Мы не знаем, удалось ли Бруно добраться до запрещенных книг монастырской библиотеки, или он иным способом, через друзей в Неаполе, добывал книги, не пропущенные церковной цензурой; скорее всего, он использовал оба пути. Коперника он мог прочесть и в монастыре: эта книга не была еще запрещена. Других приходилось читать тайком. Так или иначе, он прочел много больше того, что надлежало знать начинающему богослову.
Способного юношу, отличавшегося необыкновенной памятью, возили в Рим к папе показать будущую славу доминиканского ордена. После получения сана священника и недолгого пребывания в провинциальном приходе Бруно был возвращен в монастырь готовиться к получению ученой степени доктора богословия. Многие из его соучеников по монастырской школе сделали церковную и ученую карьеру, став епископами, регентами монастырских школ и профессорами университетов. Бруно, превосходивший знаниями и способностями их всех, мог рассчитывать и на большее. В Коллегии мудрости в Риме — высшем католическом университете — нужны были обличители ересей.
Годы учения подходили к концу. Неумолимо вставал перед монахом-доминиканцем вопрос о выборе дальнейшего пути.
В качестве тезисов своего диссертационного диспута Бруно должен был защищать следующие два положения: «Истинно то, что говорит Магистр сентенций» и «Истинно то, что сказано в „Своде против язычников“». Обе темы были посвящены творениям двух столпов католического богословия. Первый из них, прозванный Магистром сентенций, один из основателей схоластики — Петр Ломбардский. На протяжении столетий его «Книги сентенций» служили главным сводом богословия, и лишь постепенно их начали вытеснять труды Фомы Аквинского, в том числе его «Свод против язычников».

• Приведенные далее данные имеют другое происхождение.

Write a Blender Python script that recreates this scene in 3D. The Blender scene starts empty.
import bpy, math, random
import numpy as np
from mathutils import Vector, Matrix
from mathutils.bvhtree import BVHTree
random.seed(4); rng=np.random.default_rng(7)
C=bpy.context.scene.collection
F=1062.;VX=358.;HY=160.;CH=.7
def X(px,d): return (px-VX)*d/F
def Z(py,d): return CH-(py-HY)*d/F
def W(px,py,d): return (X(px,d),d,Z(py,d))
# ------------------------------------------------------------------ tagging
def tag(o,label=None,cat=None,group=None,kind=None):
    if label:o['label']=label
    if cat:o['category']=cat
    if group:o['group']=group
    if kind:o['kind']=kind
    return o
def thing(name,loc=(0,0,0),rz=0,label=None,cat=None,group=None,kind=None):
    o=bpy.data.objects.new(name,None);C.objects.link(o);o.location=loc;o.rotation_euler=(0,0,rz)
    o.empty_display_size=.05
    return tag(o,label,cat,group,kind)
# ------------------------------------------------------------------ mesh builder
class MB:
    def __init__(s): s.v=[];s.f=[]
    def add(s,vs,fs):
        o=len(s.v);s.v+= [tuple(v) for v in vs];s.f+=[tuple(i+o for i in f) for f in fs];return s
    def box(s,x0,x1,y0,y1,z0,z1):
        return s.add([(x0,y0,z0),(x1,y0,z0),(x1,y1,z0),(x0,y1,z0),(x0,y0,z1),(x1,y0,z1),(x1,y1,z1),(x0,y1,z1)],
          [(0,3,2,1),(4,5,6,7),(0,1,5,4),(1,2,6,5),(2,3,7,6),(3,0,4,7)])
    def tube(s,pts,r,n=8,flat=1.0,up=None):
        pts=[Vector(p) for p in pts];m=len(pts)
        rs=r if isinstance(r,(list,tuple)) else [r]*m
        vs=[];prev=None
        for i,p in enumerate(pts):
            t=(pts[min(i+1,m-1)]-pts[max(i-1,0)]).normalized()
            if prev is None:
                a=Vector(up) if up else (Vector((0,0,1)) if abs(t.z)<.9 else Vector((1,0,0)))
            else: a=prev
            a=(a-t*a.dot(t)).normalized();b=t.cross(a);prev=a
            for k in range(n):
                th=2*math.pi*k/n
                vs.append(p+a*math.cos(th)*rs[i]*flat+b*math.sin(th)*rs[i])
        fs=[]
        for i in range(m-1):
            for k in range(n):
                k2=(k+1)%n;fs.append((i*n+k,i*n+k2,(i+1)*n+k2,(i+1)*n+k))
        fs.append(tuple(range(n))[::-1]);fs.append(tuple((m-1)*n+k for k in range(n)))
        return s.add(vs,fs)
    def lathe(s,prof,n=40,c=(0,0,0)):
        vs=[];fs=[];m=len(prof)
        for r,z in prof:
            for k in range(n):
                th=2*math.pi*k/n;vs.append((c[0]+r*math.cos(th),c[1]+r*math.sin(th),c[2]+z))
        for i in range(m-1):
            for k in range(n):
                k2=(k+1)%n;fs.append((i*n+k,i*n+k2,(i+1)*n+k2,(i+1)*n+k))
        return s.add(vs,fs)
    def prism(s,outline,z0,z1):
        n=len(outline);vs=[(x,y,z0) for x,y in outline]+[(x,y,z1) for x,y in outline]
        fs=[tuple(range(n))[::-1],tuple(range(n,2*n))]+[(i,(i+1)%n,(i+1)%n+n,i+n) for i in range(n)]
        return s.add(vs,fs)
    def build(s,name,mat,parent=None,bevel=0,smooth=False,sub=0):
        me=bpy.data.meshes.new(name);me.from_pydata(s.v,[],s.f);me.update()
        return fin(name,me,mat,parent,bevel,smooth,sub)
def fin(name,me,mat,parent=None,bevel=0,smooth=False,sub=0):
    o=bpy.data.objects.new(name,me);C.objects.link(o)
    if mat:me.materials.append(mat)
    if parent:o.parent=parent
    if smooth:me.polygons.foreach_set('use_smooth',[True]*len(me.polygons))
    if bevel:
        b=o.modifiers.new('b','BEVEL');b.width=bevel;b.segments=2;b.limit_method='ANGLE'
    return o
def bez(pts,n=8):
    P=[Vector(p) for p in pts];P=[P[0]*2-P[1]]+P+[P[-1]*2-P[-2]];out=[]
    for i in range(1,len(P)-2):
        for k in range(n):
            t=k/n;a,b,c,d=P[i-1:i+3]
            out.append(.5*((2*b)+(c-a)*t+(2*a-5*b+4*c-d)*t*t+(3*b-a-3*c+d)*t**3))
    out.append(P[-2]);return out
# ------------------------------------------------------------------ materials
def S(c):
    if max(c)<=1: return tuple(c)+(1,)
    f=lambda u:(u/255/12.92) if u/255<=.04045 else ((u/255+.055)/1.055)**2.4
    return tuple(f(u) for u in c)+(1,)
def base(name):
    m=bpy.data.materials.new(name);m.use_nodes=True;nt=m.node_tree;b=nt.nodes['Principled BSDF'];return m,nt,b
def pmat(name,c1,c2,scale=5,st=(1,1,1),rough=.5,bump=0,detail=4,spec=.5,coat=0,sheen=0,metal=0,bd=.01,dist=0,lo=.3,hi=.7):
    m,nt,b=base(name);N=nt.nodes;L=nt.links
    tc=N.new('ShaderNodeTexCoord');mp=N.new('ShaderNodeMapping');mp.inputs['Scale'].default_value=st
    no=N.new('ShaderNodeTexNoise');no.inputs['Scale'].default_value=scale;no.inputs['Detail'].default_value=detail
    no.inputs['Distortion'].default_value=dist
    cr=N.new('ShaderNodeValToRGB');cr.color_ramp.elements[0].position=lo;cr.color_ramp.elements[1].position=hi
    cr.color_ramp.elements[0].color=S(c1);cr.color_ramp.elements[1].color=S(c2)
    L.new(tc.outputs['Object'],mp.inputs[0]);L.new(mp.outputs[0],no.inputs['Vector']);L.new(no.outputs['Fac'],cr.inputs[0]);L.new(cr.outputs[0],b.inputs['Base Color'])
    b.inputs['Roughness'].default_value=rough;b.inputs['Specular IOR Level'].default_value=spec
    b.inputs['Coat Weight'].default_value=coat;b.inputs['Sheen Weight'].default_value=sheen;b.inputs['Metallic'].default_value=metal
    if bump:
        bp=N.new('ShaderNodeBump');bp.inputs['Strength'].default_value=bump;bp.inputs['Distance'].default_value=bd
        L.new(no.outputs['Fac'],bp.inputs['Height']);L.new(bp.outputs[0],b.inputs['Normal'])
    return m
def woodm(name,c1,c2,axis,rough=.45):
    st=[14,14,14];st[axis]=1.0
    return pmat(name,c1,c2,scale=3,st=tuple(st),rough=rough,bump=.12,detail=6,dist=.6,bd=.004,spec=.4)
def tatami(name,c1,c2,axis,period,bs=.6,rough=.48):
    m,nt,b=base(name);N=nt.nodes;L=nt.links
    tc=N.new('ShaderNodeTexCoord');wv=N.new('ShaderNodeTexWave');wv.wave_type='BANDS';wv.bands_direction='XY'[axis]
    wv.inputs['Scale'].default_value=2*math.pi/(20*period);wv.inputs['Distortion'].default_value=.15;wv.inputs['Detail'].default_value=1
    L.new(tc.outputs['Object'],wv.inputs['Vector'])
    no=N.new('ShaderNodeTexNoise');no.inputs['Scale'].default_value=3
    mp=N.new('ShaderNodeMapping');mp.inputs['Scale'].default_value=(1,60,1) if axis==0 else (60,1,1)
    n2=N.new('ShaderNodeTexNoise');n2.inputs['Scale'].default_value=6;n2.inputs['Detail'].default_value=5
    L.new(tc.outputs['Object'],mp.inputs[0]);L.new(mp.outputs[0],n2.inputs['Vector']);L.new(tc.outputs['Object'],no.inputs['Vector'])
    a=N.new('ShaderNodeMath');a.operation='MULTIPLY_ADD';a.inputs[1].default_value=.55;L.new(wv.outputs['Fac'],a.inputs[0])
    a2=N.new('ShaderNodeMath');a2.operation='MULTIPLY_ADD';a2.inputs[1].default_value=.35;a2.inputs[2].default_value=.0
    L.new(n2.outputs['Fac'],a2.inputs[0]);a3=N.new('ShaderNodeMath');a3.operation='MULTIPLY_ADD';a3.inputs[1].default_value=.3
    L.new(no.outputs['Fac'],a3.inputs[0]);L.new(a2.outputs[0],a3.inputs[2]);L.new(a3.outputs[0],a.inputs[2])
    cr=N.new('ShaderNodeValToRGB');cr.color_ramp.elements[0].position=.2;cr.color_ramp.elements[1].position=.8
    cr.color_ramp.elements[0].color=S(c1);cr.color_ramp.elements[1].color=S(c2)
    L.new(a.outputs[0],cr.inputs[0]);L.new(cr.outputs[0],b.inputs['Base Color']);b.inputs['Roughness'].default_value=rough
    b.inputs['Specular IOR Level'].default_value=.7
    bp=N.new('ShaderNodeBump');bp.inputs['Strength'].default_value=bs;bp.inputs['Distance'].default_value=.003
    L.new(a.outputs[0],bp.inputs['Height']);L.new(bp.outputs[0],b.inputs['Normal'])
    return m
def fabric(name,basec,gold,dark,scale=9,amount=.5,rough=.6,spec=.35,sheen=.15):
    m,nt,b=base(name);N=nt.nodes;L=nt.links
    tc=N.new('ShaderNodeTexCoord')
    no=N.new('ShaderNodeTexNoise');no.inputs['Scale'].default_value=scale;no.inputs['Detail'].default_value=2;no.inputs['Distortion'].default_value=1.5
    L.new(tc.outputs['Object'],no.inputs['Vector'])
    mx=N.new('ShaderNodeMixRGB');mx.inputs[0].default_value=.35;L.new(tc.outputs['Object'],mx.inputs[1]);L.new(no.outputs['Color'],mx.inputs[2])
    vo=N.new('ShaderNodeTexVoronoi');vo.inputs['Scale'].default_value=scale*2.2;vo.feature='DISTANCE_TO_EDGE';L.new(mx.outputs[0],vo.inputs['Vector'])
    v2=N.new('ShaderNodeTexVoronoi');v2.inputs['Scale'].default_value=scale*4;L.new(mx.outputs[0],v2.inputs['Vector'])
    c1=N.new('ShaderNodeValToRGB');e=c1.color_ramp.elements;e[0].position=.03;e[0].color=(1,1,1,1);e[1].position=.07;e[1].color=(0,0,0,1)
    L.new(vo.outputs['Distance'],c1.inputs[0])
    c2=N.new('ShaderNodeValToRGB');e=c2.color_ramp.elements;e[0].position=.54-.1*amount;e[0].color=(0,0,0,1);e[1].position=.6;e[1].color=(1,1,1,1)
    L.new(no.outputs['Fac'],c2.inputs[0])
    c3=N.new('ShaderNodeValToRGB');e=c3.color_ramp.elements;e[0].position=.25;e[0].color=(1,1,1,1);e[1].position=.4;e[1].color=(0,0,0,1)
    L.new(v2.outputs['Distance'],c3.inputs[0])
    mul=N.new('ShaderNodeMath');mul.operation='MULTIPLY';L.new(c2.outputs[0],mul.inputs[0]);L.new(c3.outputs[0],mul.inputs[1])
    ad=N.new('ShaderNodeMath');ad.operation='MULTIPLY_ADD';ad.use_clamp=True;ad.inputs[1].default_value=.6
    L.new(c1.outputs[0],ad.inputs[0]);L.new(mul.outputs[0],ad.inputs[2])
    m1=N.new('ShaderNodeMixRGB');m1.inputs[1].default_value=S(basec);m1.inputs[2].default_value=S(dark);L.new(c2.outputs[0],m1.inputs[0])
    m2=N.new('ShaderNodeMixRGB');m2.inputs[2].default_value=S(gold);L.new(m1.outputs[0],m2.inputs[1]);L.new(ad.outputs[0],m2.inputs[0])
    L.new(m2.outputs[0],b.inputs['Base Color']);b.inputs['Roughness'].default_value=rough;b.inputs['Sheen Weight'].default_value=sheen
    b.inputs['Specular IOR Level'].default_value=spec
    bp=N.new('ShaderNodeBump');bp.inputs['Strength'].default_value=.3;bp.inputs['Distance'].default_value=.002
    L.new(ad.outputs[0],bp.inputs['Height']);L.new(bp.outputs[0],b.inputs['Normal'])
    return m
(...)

Богословско-философская система томизма возникла в конце XIII в., в период первого серьезного кризиса церковного мировоззрения, когда труды и учение Аристотеля и его арабских и еврейских комментаторов, в первую очередь великого кордовского ученого Аверроэса (Ибн-Рошда), несмотря на повторяющиеся запреты, проникли в европейскую культуру. Развивавшийся на основе материалистических элементов философии Аристотеля аверроизм, исходивший из признания вечности и несотворенности материи, господства естественной необходимости и смертности индивидуальной человеческой души, выражал в философии бюргерскую оппозицию феодальному строю и его идеологии. Церковь боролась с новым враждебным течением с помощью не одних только репрессий, хотя история аверроизма знает немало жертв. Против учения «великого комментатора» Аверроэса было направлено рационалистическое богословие, созданное «великим систематизатором» Фомой.
Аквинат допускал правомерность философии и науки, но лишь как ступень в познании бога: разум может подводить мыслителя к усвоению божественных истин, но ни доказать, ни опровергнуть их он не в силах. Выводы рационального знания не должны вступать в противоречие с религиозным откровением. К этому в конечном счете сводилась гармония веры и знания в томизме. Там, где философия и наука приходили в противоречие с верой, следовал вывод о бессилии разума и надлежало возвращаться к тезису Тертуллиана: «Верую, ибо абсурдно», т. е. недоказуемо. Таким образом, принятие рационализма оказывалось мнимым, а свобода, предоставленная в рамках томизма разуму — фиктивной: догматами веры разуму был положен пусть отдаленный, но непреодолимый предел.
С этим неизбежно должен был столкнуться Бруно. Предложенные ему темы заранее предполагали упразднение всякой самостоятельной мысли. Ему предстояло в сотый, тысячный раз, используя цитаты из богословских авторитетов, изыскивая новые доводы и аргументы, доказать истинность положений, не подлежащих сомнению, наново опровергать суждения противников богословия. Пустое упражнение в красноречии, игра в логические доказательства, недостойная уважающего себя ума.
Диспуты прошли для Бруно успешно, и то, что происходили они не в Неаполе, а в Риме, должно было, видимо, придать больший вес полученной им степени доктора римско-католического богословия. Перед ним открывался путь, к которому готовил его монастырь: он должен был стать героем богословских словопрений, превратить свои знания и способности в щит святого невежества, пойти на сознательное усыпление мысли, замкнутой в догматические рамки предвзятых и недоказуемых положений, не подлежащих ни критике, ни обсуждению. Это был не путь, а тупик, нравственный и интеллектуальный. Самоубийство разума — такова была неизбежная цена открывавшейся перед ним карьеры.